Curiously enough it is not the triumphs of modem engineering, nor the radio, nor the cinematograph, nor the five thousand novels which are published yearly, nor the crowds at Ascot and the Eton and Harrow match, but the memory of working-class interiors–especially as I sometimes saw them in my childhood before the war, when England was still prosperous– that reminds me that our age has not been altogether a bad one to live in.

One reads with horror Orwell’s description of the "Utopia" awaiting far in his future. A century from Orwell’s time is only twenty years from now. And while some of his vision has come to pass (invisible heaters, furniture of rubber, glass, and steel), horses are still with us, and so are dogs.

But now contrast Orwell’s discussion of the working-class family with this discussion of the British riots. Some things have gone better than expected. Some things have gone worse.

The Atlantic has an amazing gallery of photographs from North Korea. Every photograph in the set is striking, but none more than the first one.

Pyongyang at dusk
The North Korean capital of Pyongyang at dusk

There is a surreal, science-fictional quality to this photograph. All of the buildings have a similar blue-gray color, streaked with mold and decay. Every window seems to be dark. A single automobile lurks at the bottom margins of the shot, with a lonely pair of pedestrians nearby. Were it not for their presence, this would seem to be a dead city, the victim of some apocalyptic evacuation. And I experienced a delirious shiver of ostranenie when I realized that perhaps the strangest thing about the city was that it bore no scar of advertising.

The Pyongyang of this photograph doesn’t seem like a real place. It seems rather like a pure archetype, an image of the Stalinist wasteland that has populated the Western imagination of the Soviet states since the 1950s. It seems impossible for any real city to be so desolate. This is a city where the worst thing we can imagine has already happened. This is the London of 1984. This is City 17.

And yet.

My in-laws lived their entire lives in Communist Romania, under the dictator Ceausescu until his deposal in 1989. They have fond memories of this time, and will often tell me wistfully of how peaceful and orderly their world was before the turbulence of the revolution. My wife remembers playing with her sisters while they stood in line to buy milk, and pinching the baby so that people would let them move forward in line. They had to wait in line for milk, because it was rarely available and tightly rationed, but this was normal and expected. She has pictures of herself, dressed in a new dress with her hair up in bows, singing the anthem beneath the portrait of Ceausescu on the schoolhouse wall.
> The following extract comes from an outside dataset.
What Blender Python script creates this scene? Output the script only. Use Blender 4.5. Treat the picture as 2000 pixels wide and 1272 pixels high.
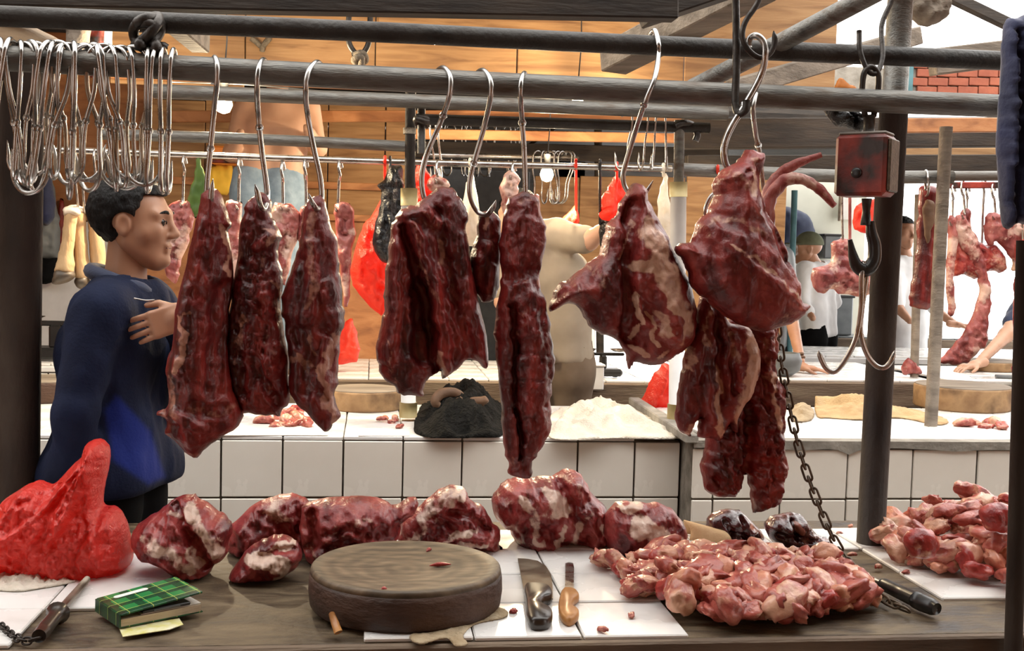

They lived in what we would consider dire poverty and repression, but these facts did not define their lives. They managed to get married, to have children, to play with their classmates and dress in new clothes, to sing songs and bicker with their sisters.

This is not to say that there were no difficulties, that we should envy the Communist system, or that we should make light of its crimes. It is rather to marvel at the resiliency of those who lived there. Though they lived in a dystopia, they still lived. No one told them that it was a dystopia and that they were obliged to be unhappy. And unburdened by that knowledge, many of them were happy.

Another striking photograph from the set above shows two female soldiers walking hand-in-hand down a crowded street. They aren’t looking at the photographer. They aren’t performing at a state-sponsored event meant to honor the regime. Nor are they characters in a drama meant to impress on us the horror of their situation. They’re living their lives.